We're Literary 2: To Read Makes Our Speaking English Good
There's more to life than watching Buffy the Vampire Slayer! No. Really, there is! Honestly! Here's a place for Buffistas to come and discuss what it is they're reading, their favorite authors and poets. "Geez. Crack a book sometime."
I love Willa Cather. And Melville for that matter.
Hec (and Lilty), I'm sorry, but My Antonia was, for me, the dumbest dumb that ever dumbed. All summary, no scene, not compelling at all. I was expecting so much more.
Moby Dick, however, has its moments. "The Whiteness of the Whale" is an absolutely fascinating look at the way symbolism works in literature. I'd rather read Moby Dick again than read My Antonia.
I'm also a big Faulkner fan. The Sound and the Fury and Absalom, Absalom! rock. If you can't deal with his run-ons, okay, but I think they're brilliant. Quentin Compson is my homeboy.
Ole Willie is gonna be offended.
Given Ole Willie's times and main audience, he'll just be grateful if you don't fling rotten produce at him.
You do every difficult thing that comes your way, or do you pick and choose?
It's funny, but if I've heard about how great something is from people I respect, generally I'm willing to give it the benefit of the doubt.
And then? If you still have a low opinion of Moby Dick after reading the whole thing, as I did?
I didn't bitch about Moby Dick without having read it. That *would* be patently ridiculous. But after having seen/heard/read/experienced any kind of art, can't you *then* have an opinion on it?
You love Moby Dick. I despise it. Is either one of us "right"? Am *I* the weak one because it was too "hard" to like Moby Dick? I think emphatically not.
I'll admit to being a bit knee-jerky about some of the Great 19th Century (and some early 20th) Authors.
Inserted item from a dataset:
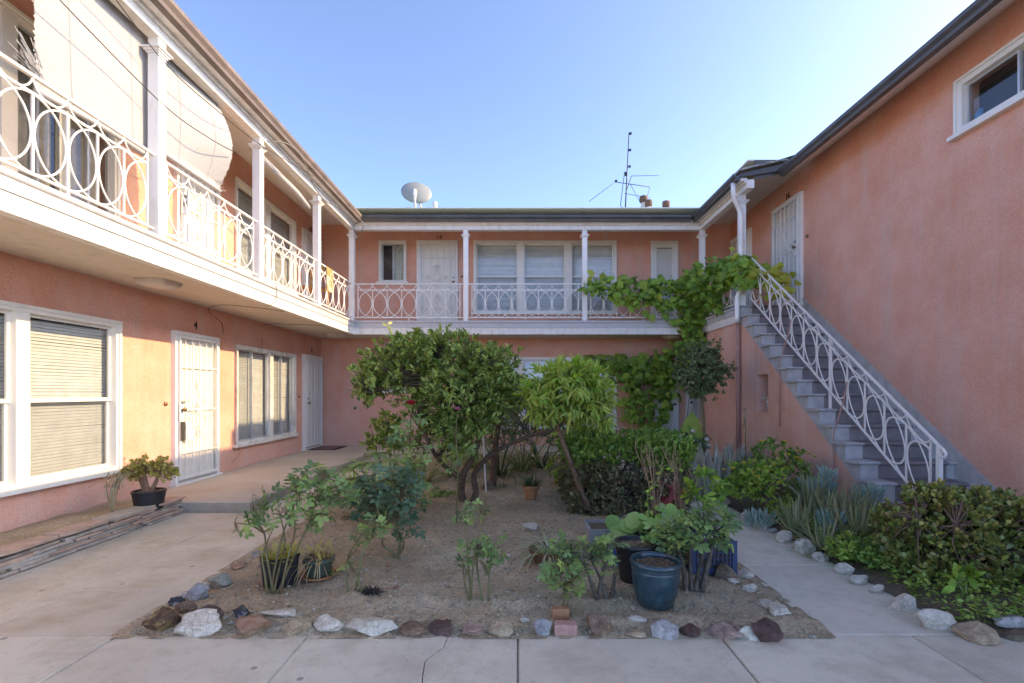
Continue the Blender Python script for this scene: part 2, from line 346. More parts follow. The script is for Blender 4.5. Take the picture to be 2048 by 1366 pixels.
for y0, y1 in ((FY, 5.58),):
    m_ = MB(); slab_mesh(m_, rect(-3.87, -3.13, y0, y1, .004), -.05, -.002); m_.obj('slab', M['conc2'], lw)
rp = pavement('right_path', M['conc3'])
ys = [FY, 3.88, 4.98, 6.08, 7.18, 8.28, 9.38, 10.44]
for y0, y1 in zip(ys[:-1], ys[1:]):
    m_ = MB(); slab_mesh(m_, rect(1.78, 2.60, y0, y1, .003), -.05, 0); m_.obj('slab', M['conc3'], rp)
m_ = MB(); slab_mesh(m_, rect(4.02, 5.1, FY, 5.05), -.05, 0); m_.obj('slab', M['conc3'], rp)
# raised porch slabs: along the left wing and along the back wing
m_ = MB(); slab_mesh(m_, [(-3.87, 5.60), (-3.12, 5.60), (-3.12, 10.44), (XL, 10.44), (XL, 5.60)], -.05, .12, .012)
po = struct(m_.obj('porch', M['porch']))
m_ = MB(); m_.box((-3.872, 5.597, -.04), (-3.117, 5.5995, .108)); m_.box((-3.1195, 5.597, -.04), (-3.117, 10.44, .108)); m_.obj('edge_face', M['grime'], po)
m_ = MB(); slab_mesh(m_, rect(XL, XR, 10.444, XB, 0), -.05, .12, .012); struct(m_.obj('porch', M['porch']))

def bedz(x, y):
    e = min(x+2.30, 1.78-x, y-FY, 10.44-y); e = max(0, min(1, e/.35))
    n = mnoise.noise(Vector((x*1.3, y*1.3, 3)))*.03+mnoise.noise(Vector((x*5, y*5, 8)))*.012
    return .002+.010*mnoise.noise(Vector((x*9, y*9, 4)))+.022*math.exp(-((y-FY-.13)/.07)**2)*max(0, min(1, (x+2.3)/.2))+e*(.055+n*1.5+.02*max(0, min(1, (y-3)/3)))
def rbedz(x, y):
    e = min(x-2.6, y-FY); e = max(0, min(1, e/.3)); return .002+.010*mnoise.noise(Vector((x*9, y*9, 4)))+e*(.055+mnoise.noise(Vector((x*2, y*2, 1)))*.025)
def bed(name, x0, x1, y0, y1, step, zf, mat):
    nx = int((x1-x0)/step); ny = int((y1-y0)/step); V = []
    for j in range(ny+1):
        for i in range(nx+1):
            x = x0+(x1-x0)*i/nx; y = y0+(y1-y0)*j/ny
            z = zf(x, y)+mnoise.noise(Vector((x*16, y*16, 5)))*.006+mnoise.noise(Vector((x*37, y*37, 2)))*.004
            V.append((x, y, z))
    Fc = [(j*(nx+1)+i, j*(nx+1)+i+1, (j+1)*(nx+1)+i+1, (j+1)*(nx+1)+i) for j in range(ny) for i in range(nx)]
    return struct(MB().add(V, Fc).obj(name, mat, None, True))
bed('garden_bed', -2.34, 1.82, FY-.045, 10.44, .026, bedz, M['soil'])
bed('side_bed', 2.575, 4.015, FY-.03, 10.44, .05, rbedz, M['soil2'])
bed('planter_soil', XL, -3.90, .6, 5.6, .05, lambda x, y: .13+mnoise.noise(Vector((x*3, y*3, 1)))*.03, M['soil'])
# pebbles and clods on the sandy soil
oct_v = np.array([(1,0,0),(-1,0,0),(0,1,0),(0,-1,0),(0,0,1),(0,0,-1)], float)
oct_f = [(0,2,4),(2,1,4),(1,3,4),(3,0,4),(2,0,5),(1,2,5),(3,1,5),(0,3,5)]
def pebbles(name, n, x0, x1, y0, y1, zf, mat, s0, s1, ybias=1.0):
    m_ = MB()
    for i in range(n):
        x = random.uniform(x0, x1); y = y0+(y1-y0)*random.random()**ybias; s_ = s0+(s1-s0)*random.random()**3
        v = oct_v*np.array([random.uniform(.6, 1.3), random.uniform(.6, 1.3), random.uniform(.4, .8)])*s_
        a = random.uniform(0, 6.28); c_, n_ = math.cos(a), math.sin(a)
        v = np.stack([v[:, 0]*c_-v[:, 1]*n_, v[:, 0]*n_+v[:, 1]*c_, v[:, 2]], 1)+rng.normal(0, s_*.12, (6, 3))
        m_.add(v+np.array([x, y, zf(x, y)+s_*.1]), oct_f)
    o = m_.obj(name, mat, None, False, kind='stuff'); return o
M['clod'] = mk('soil_clod', (.36, .275, .19), (.24, .175, .115), 18, .97)
M['grit'] = mk('pale_grit', (.52, .46, .38), (.38, .31, .24), 40, .9)
o = pebbles('soil_clods', 7500, -2.28, 1.76, FY, 7.5, bedz, M['clod'], .004, .022, 1.6); tag(o, 'small clods of dry soil over the sandy garden bed', 'soil clods')
o = pebbles('grit', 1500, -2.25, 1.73, FY+.02, 6.5, bedz, M['grit'], .003, .010, 1.8); tag(o, 'pale grit and pebbles strewn over the sandy garden bed', 'gravel')

# low stacked flagstone wall of the left planter, stone by stone
fw = thing('planter_wall', 'low dry-stacked flagstone edging of the planter under the left windows', 'wall', (-3.87, 4, 0))
zc = -.02
for k in range(7):
    th = .024+.006*random.random(); y = 0.9-random.random()*.3
    while y < 5.5:
        L = random.uniform(.22, .62)
        if y+L > 5.60: L = 5.60-y
        if L > .08:
            dz = random.uniform(-.003, .003); pr = random.uniform(-.02, .02); bk = -3.99-random.random()*.04
            xo = -3.865+pr-k*.006
            sk = random.uniform(-.006, .006)
            poly = [(bk, y+.004), (xo-.01, y+.004), (xo, y+.03), (xo+random.uniform(-.012, .012), y+L*.5), (xo, y+L-.03), (xo-.012, y+L-.004), (bk, y+L-.004)]
            zt = zc+th-.003-dz-(.003 if random.random() < .5 else 0)
            MB().prism(poly, zc+dz*.3, zt).obj('stone', random.choice([M['flag'], M['flaggrey'], M['flagpink'], M['flag']]), fw)
        y += L
    zc += th
y = .8
while y < 5.45:                              # cap stones
    L = random.uniform(.3, .7); L = min(L, 5.6-y); wd = random.uniform(.14, .26)
    xo = -3.845+random.uniform(-.02, .015)
    poly = [(xo-wd, y+.01), (xo-.02, y+.006), (xo+.005, y+L*.3), (xo-.012, y+L*.7), (xo-.03, y+L-.006), (xo-wd*.9, y+L-.02), (xo-wd*1.1, y+L*.5)]
    tl = random.uniform(-.006, .012)
    MB().prism(poly, zc, zc+.022+tl).obj('cap_stone', random.choice([M['flagpink'], M['flag'], M['flagpink']]), fw); y += L

# ------------------------------------------------------------------ building wings
mpL = lambda u, z, d: (XL+d, u, z)           # u runs along the wall, d out into the court
mpB = lambda u, z, d: (u, XB-d, z)
mpR = lambda u, z, d: (XR-d, u, z)
def bx(mb, mp, u0, u1, z0, z1, d0, d1): return mb.box((u0, z0, d0), (u1, z1, d1), mp)
def wallmesh(mp, u0, u1, z0, z1, holes, depth=.22):
    """wall face with window openings, each closed by its reveals and a shade-coloured room behind"""
    us = sorted({u0, u1, *[h[0] for h in holes], *[h[1] for h in holes]}); zs = sorted({z0, z1, *[h[2] for h in holes], *[h[3] for h in holes]})
    m_ = MB(); rm = []
    for a, b_ in zip(us[:-1], us[1:]):
        for c, d in zip(zs[:-1], zs[1:]):
            uc, zc_ = (a+b_)/2, (c+d)/2
            if any(h[0] < uc < h[1] and h[2] < zc_ < h[3] for h in holes): continue
            m_.add([mp(a, c, 0), mp(b_, c, 0), mp(b_, d, 0), mp(a, d, 0)], [(0, 1, 2, 3)])
    for a, b_, c, d in holes:
        q = [(a, c), (b_, c), (b_, d), (a, d)]
        for i in range(4):
            p, r_ = q[i], q[(i+1) % 4]; m_.add([mp(*p, 0), mp(*r_, 0), mp(*r_, -depth), mp(*p, -depth)], [(0, 1, 2, 3)])
        rm.append(MB().add([mp(*p, -depth) for p in q], [(0, 1, 2, 3)]))
    return m_, rm
def number(txt, mp, u, z, parent, face, size=.115):
    cu = bpy.data.curves.new('house_number', 'FONT'); cu.body = txt; cu.size = size*1.35; cu.extrude = .004; cu.align_x = 'CENTER'; cu.materials.append(M['number'])
    tmp = bpy.data.objects.new('tmp_text', cu); COL.objects.link(tmp); bpy.context.view_layer.update()
    me = bpy.data.meshes.new_from_object(tmp.evaluated_get(bpy.context.evaluated_depsgraph_get())); me.name = 'house_number'; bpy.data.objects.remove(tmp)
    o = bpy.data.objects.new('house_number', me); link(o, parent, mp(u, z, .008))
    o.rotation_euler = {'L': (R(90), 0, R(90)), 'B': (R(90), 0, 0), 'R': (R(90), 0, R(-90))}[face]; return o
def spiral(mp, cu, cz, r0, turns, a0, sgn, d, n=16):
    P = []
    for i in range(n+1):
        t = i/n; r_ = r0*(1-.75*t); a = a0+sgn*turns*2*math.pi*t; P.append(mp(cu+r_*math.cos(a), cz+r_*math.sin(a), d))
    return P
def security_door(parent, mp, u0, u1, z0, z1, knob, scroll_z=1.02, extra=False):
    p = MB(); bx(p, mp, u0+.05, u1-.05, z0+.02, z1-.04, .005, .02); door = p.obj('security_door', M['cream'], parent)
    f = MB()
    for a, b_, c, d in ((u0, u0+.05, z0, z1), (u1-.05, u1, z0, z1), (u0+.05, u1-.05, z1-.05, z1)): bx(f, mp, a, b_, c, d, .0, .06)
    f.obj('frame', M['iron'], door)
    i0, i1 = u0+.06, u1-.06; st = MB()
    for a, b_ in ((i0, i0+.035), (i1-.035, i1)): bx(st, mp, a, b_, z0+.06, z1-.06, .055, .08)
    bx(st, mp, i0+.035, i1-.035, z1-.095, z1-.06, .055, .08); bx(st, mp, i0+.035, i1-.035, z0+.06, z0+.10, .055, .08)
    st.obj('gate_frame', M['iron'], door)
    n = 5
    for k in range(n):
        u = i0+.035+(i1-i0-.07)*(k+.62)/(n+.24); b_ = MB(); bx(b_, mp, u-.007, u+.007, z0+.1, z1-.095, .06, .074); b_.obj('bar', M['iron'], door)
    for zz in (z0+.42, z0+1.02, z0+1.62):
        b_ = MB(); bx(b_, mp, i0+.035, i1-.035, zz-.006, zz+.006, .058, .072); b_.obj('cross_bar', M['iron'], door)
    sc = MB(); cu = (u0+u1)/2; cz = z0+scroll_z+.02
    for s_ in (-1, 1):
        for t_ in (-1, 1):
            sc.tube([mp(cu, cz+t_*.42*.9, .078), mp(cu+s_*.045, cz+t_*.24, .078), mp(cu+s_*.085, cz+t_*.12, .078), mp(cu+s_*.06, cz+t_*.03, .078)], .006, 4)
            sc.tube(spiral(mp, cu+s_*.035, cz+t_*.06, .035, 1.1, math.pi*(0 if s_ < 0 else 1), s_*t_, .078), .0055, 4)
            sc.tube(spiral(mp, cu+s_*.045, cz+t_*.37, .035, 1.1, -t_*math.pi/2, s_*t_, .078), .0055, 4)
            sc.tube(spiral(mp, cu+s_*.21, cz+t_*.13, .042, 1.2, math.pi*(1 if s_ < 0 else 0), -s_*t_, .078), .0055, 4)
    sc.obj('scrollwork', M['iron'], door, True)
    ku = i0+.03 if knob < 0 else i1-.03
    lk = MB(); bx(lk, mp, ku-.045, ku+.045, z0+.88, z0+1.13, .076, .09); lk.obj('lock_plate', M['iron'], door)
    c = Vector(mp(ku, z0+1.03, .09)); c2 = Vector(mp(ku, z0+1.03, .145)); kb = MB(); kb.tube([c, c.lerp(c2, .45), c.lerp(c2, .5), c.lerp(c2, .8), c2], [.014, .014, .026, .03, .018], 12); kb.obj('knob', M['brass'], door, True)
    c = Vector(mp(ku, z0+1.13, .09)); c2 = Vector(mp(ku, z0+1.13, .11)); kb = MB(); kb.tube([c, c2], [.022, .02], 12); kb.obj('deadbolt', M['chrome'], door, True)
    sl = MB(); bx(sl, mp, u0-.03, u1+.03, z0-.03, z0+.015, .0, .09); sl.obj('sill', M['iron'], door)
    if extra:
        e = MB(); bx(e, mp, ku-.03, ku+.05, z0+.60, z0+.86, .082, .092); e.obj('lock_box', M['chrome'], door)
        e = MB(); e.add([mp(ku+.05, z0+.88, .098), mp(ku+.16, z0+.84, .11), mp(ku+.19, z0+.58, .125), mp(ku+.09, z0+.62, .112)], [(0, 1, 2, 3)]); e.obj('paper_notice', M['paper'], door)
    return door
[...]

It was the big area of my department, and I just couldn't bring myself to like large swathes of it, even 'though I really liked and respected a lot of the professors. I think there's still a part of me going, "But . . . but . . . but . . . I don't see it. Why is this wonderful? Why?" Back then I'd run back to the dark corners with the Yeats prof and the guy who had a thing for the Pre-Raphaelite poet/painter movement, and the Communist prof. who taught 18th century lit. We'd huddle over bad coffee and discuss Marlowe conspiracy theories with the Renaissance lit. profs. Good times.
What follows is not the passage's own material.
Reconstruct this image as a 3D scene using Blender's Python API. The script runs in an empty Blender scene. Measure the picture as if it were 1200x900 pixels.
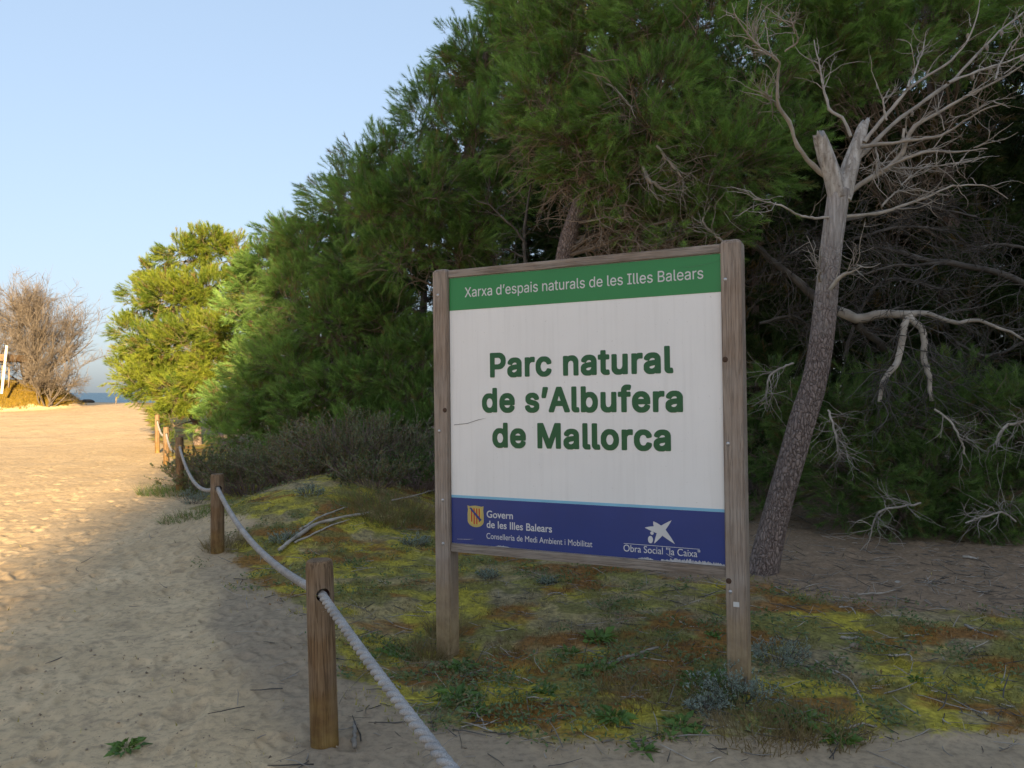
import bpy, math
import numpy as np
from mathutils import Vector, Matrix

SC = bpy.context.scene
COL = SC.collection
R = math.radians
rng = np.random.default_rng(7)

# ------------------------------------------------------------------ camera, sky, sun, exposure
CAM_H = 1.55
F = 906.0                                   # focal length in photo pixels (1200 wide)
PITCH = math.atan(10 / F)                   # horizon sits 10 px below the middle
cd = bpy.data.cameras.new('camera'); cam = bpy.data.objects.new('camera', cd); COL.objects.link(cam)
cd.sensor_width = 36; cd.lens = 36 * F / 1200; cd.clip_start = 0.05; cd.clip_end = 20000
cam.location = (0, 0, CAM_H); cam.rotation_euler = (R(90) + PITCH, 0, 0)
SC.camera = cam

SUN_AZ = math.atan2(0.30, -0.954)           # towards the sun, clockwise from +Y
SUN_EL = R(12.5)
w = bpy.data.worlds.new('World'); SC.world = w; w.use_nodes = True
nt = w.node_tree; bg = nt.nodes['Background']; bg.inputs['Strength'].default_value = 0.119
sky = nt.nodes.new('ShaderNodeTexSky'); sky.sky_type = 'NISHITA'; sky.sun_disc = False
sky.sun_elevation = SUN_EL; sky.sun_rotation = SUN_AZ; sky.altitude = 10
sky.air_density = 1.0; sky.dust_density = 2.5; sky.ozone_density = 3.0
gm = nt.nodes.new('ShaderNodeGamma'); gm.inputs[1].default_value = 0.38   # softer step from horizon to zenith
mu = nt.nodes.new('ShaderNodeMix'); mu.data_type = 'RGBA'; mu.blend_type = 'MULTIPLY'; mu.inputs[0].default_value = 1; mu.inputs[7].default_value = (.75, .80, .89, 1)
nt.links.new(sky.outputs[0], gm.inputs[0]); nt.links.new(gm.outputs[0], mu.inputs[6]); nt.links.new(mu.outputs[2], bg.inputs[0])
sd = bpy.data.lights.new('sun', 'SUN'); sun = bpy.data.objects.new('sun', sd); COL.objects.link(sun)
sd.energy = 3.5; sd.angle = R(0.6); sd.color = (1.0, 0.73, 0.38)
to_sun = Vector((math.sin(SUN_AZ) * math.cos(SUN_EL), math.cos(SUN_AZ) * math.cos(SUN_EL), math.sin(SUN_EL)))
sun.rotation_euler = to_sun.to_track_quat('Z', 'Y').to_euler(); sun.location = (0, 0, 30)
vs = SC.view_settings; vs.view_transform = 'Standard'; vs.look = 'None'; vs.gamma = 1; vs.use_curve_mapping = False
vs.exposure = 2.5
SC.cycles.max_bounces = 8; SC.cycles.diffuse_bounces = 5; SC.cycles.transmission_bounces = 5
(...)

Quentin Compson is my homeboy.
I can't decide if you scare me deeply, or you're the coolest human alive.
discuss Marlow conspiracy theories with the Renaissance lit. profs
Sounds lovely.
Anyway, canon exists because literate people generally agree that those particular works represent the best of literature.
I disagree. And the further back you're going, the more I disagree. A
certain set
of people "generally agree" about those works, but not everyone. Not all English speakers. Not all college-educated English speakers. The "canon" is like "history" -- it is developed by the people in charge. It is not objective fact.
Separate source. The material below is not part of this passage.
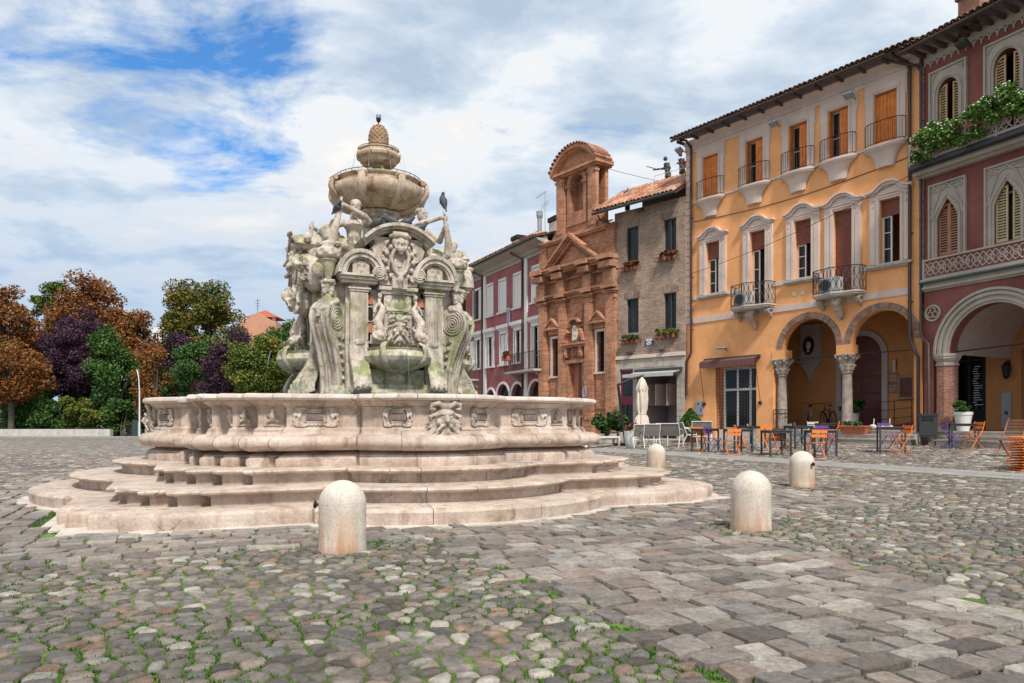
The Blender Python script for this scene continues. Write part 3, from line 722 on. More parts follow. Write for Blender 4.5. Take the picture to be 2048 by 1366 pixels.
def fig_relief(w, h):
    b = MB(); b.ball((0, -.01, h * .32), (.03, .03, .036)); b.tube([(0, 0, h * .22), (.005, -.01, 0), (-.01, 0, -h * .15)], [.028, .04, .03], 8)
    b.tube([(-.02, 0, h * .18), (-.07, 0, h * .05), (-.03, -.02, -h * .02)], [.014, .012, .010], 6); b.tube([(.03, 0, h * .18), (.08, 0, h * .02), (.05, -.01, -h * .2)], [.014, .012, .012], 6)
    b.tube([(-.01, 0, -h * .15), (-.06, -.02, -h * .22), (-.08, 0, -h * .42)], [.022, .02, .012], 6); b.tube([(0, 0, -h * .15), (.07, -.02, -h * .2), (.04, 0, -h * .4)], [.022, .02, .012], 6)
    b.tube([(-.1, 0, -h * .45), (0, 0, -h * .42), (.1, 0, -h * .46)], .014, 6); return b
PZ = 1.245
rel = organic('scroll_relief', scroll_relief(.62, .235), M['carved'], basin, .011, 1)
relf = organic('figure_relief', fig_relief(.22, .235), M['carved'], basin, .010, 1)
plq = MB().box(-.115, .115, -.012, .012, -.042, .042).build('coloured_plaque', M['plaque'], basin)
def mask_mesh():
    b = MB(); b.ball((0, -.04, 0), (.13, .11, .17), 14, 10)
    b.tube([(0, -.16, .03), (0, -.20, -.03), (0, -.17, -.06)], [.022, .034, .02], 8)
    for s in (-1, 1):
        b.tube([(s * .02, -.15, .055), (s * .07, -.155, .075), (s * .12, -.11, .04)], [.02, .026, .014], 7)
        b.ball((s * .085, -.125, -.035), (.04, .035, .035)); b.ball((s * .055, -.14, .018), (.022, .02, .016))
        b.tube([(s * .03, -.10, .15), (s * .10, -.13, .20), (s * .17, -.10, .18), (s * .18, -.08, .12), (s * .13, -.10, .12)], [.035, .038, .034, .026, .018], 8)
        b.tube([(s * .12, -.05, .06), (s * .19, -.07, .03), (s * .17, -.05, -.03)], [.02, .03, .015], 7)
        for k in range(4):
            a = .3 + k * .36; b.tube([(s * .10, -.05, -.02 - k * .03), (s * (.16 + .02 * (k % 2)), -.04, -.05 - k * .045), (s * (.21 - k * .01), -.02, -.04 - k * .06), (s * (.24 - .02 * k), 0, -.08 - k * .055)], [.024, .024, .018, .008], 6)
        b.tube([(s * .01, -.155, -.075), (s * .06, -.15, -.085), (s * .10, -.12, -.13), (s * .13, -.10, -.17)], [.013, .02, .018, .012], 7)
        b.tube([(s * .02, -.13, -.14), (s * .05, -.12, -.19), (s * .09, -.10, -.24), (s * .07, -.08, -.27)], [.02, .026, .02, .01], 7)
    b.ball((0, -.125, -.10), (.055, .03, .014)); b.ball((0, -.12, -.165), (.045, .05, .055)); b.tube([(0, -.11, -.17), (0, -.10, -.27)], [.04, .014], 8)
    b.ball((0, -.09, .165), (.07, .06, .05)); b.ball((0, -.11, .215), (.05, .04, .035)); b.box(-.16, .16, -.03, .03, -.2, .2); return b
msk = organic('grotesque_mask', mask_mesh(), M['carved'], basin, .010, 1)
for k in range(4):
    Rk = Matrix.Rotation(k * PI / 2, 4, 'Z')
    def put(o, w, p, z, yaw=0, sc=None, own=True):
        loc = Rk @ Vector((w, -p, z)); c = share(o, basin, loc, k * PI / 2 + yaw, scale=sc); return c
    put(msk, 0, 3.66, 1.22, sc=(1.15, .85, 1.1))
    for s in (-1, 1):
        a = s * .52; w, p = math.sin(a) * 1.205, 2.44 + math.cos(a) * 1.205
        put(rel, w, p, PZ, a, (.66, 1.5, 1.1)); put(plq, w, p + .012, PZ, a)
        put(rel, s * 1.60, 3.005, PZ, 0, (1.0, 1.5, 1.1)); put(plq, s * 1.62, 3.015, PZ)
        put(relf, s * 2.15, 2.885, PZ, 0, (1.1, 1.4, 1.1)); put(relf, s * 2.48, 2.635, PZ, 0, (1, 1.4, 1.1))
for o in (rel, relf, plq, msk): bpy.data.objects.remove(o)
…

The canon is big. Very big. Nobody, even Harold Bloom, loves all of it.
Many of us, me included, grew up with Great Books, which you had to read, and Good Books, which you wanted to read.
Then we became free agents and started to read anything we wanted. And we discovered that some of the Great Books were actually Good Books, and we said "Wow! Look at that Dickens! What a page-turner!" And some of us said "Good heavens, James Joyce speaks to my innter soul!" And others of us said "what IS with this Madame Bovary person, and can I have five minutes with her and a tire iron?"
That's not anti-intellectual. That's exploring the canon, and it's a good thing.
I can't imagine that I'll ever read Pilgrim's Progress again. It's part of the Canon. It doesn't speak to my condition. I'm off to find something that does. That hardly makes me a non-reader or a non-intellectual.
But it's not an intellectual failure to read all of Moby Dick and not like it. It's personal taste.
I read MD, and I didn't like it. The digressions annoyed me no end -- which is also my problem with Dostoevsky.
I may try reading it again to see if there's a fine novella lurking in there. I suspect there is.
And the further back you're going, the more I disagree.
Right, and on two axes. #1, the older stuff is, the more stuff has been lost. The Iliad might be the pissant twiddlings of an adolescent twerp next to Amazing Poem of Epicness And Beauty, but the Iliad is extant and APEB is not.
#2, canon does change. A lot. Writers slide into the oblivion of history's dustbin, and then, sometiems championed by a fellow writer (even possibly a critic!), leap back to life when the socio-cultural circumstances permit.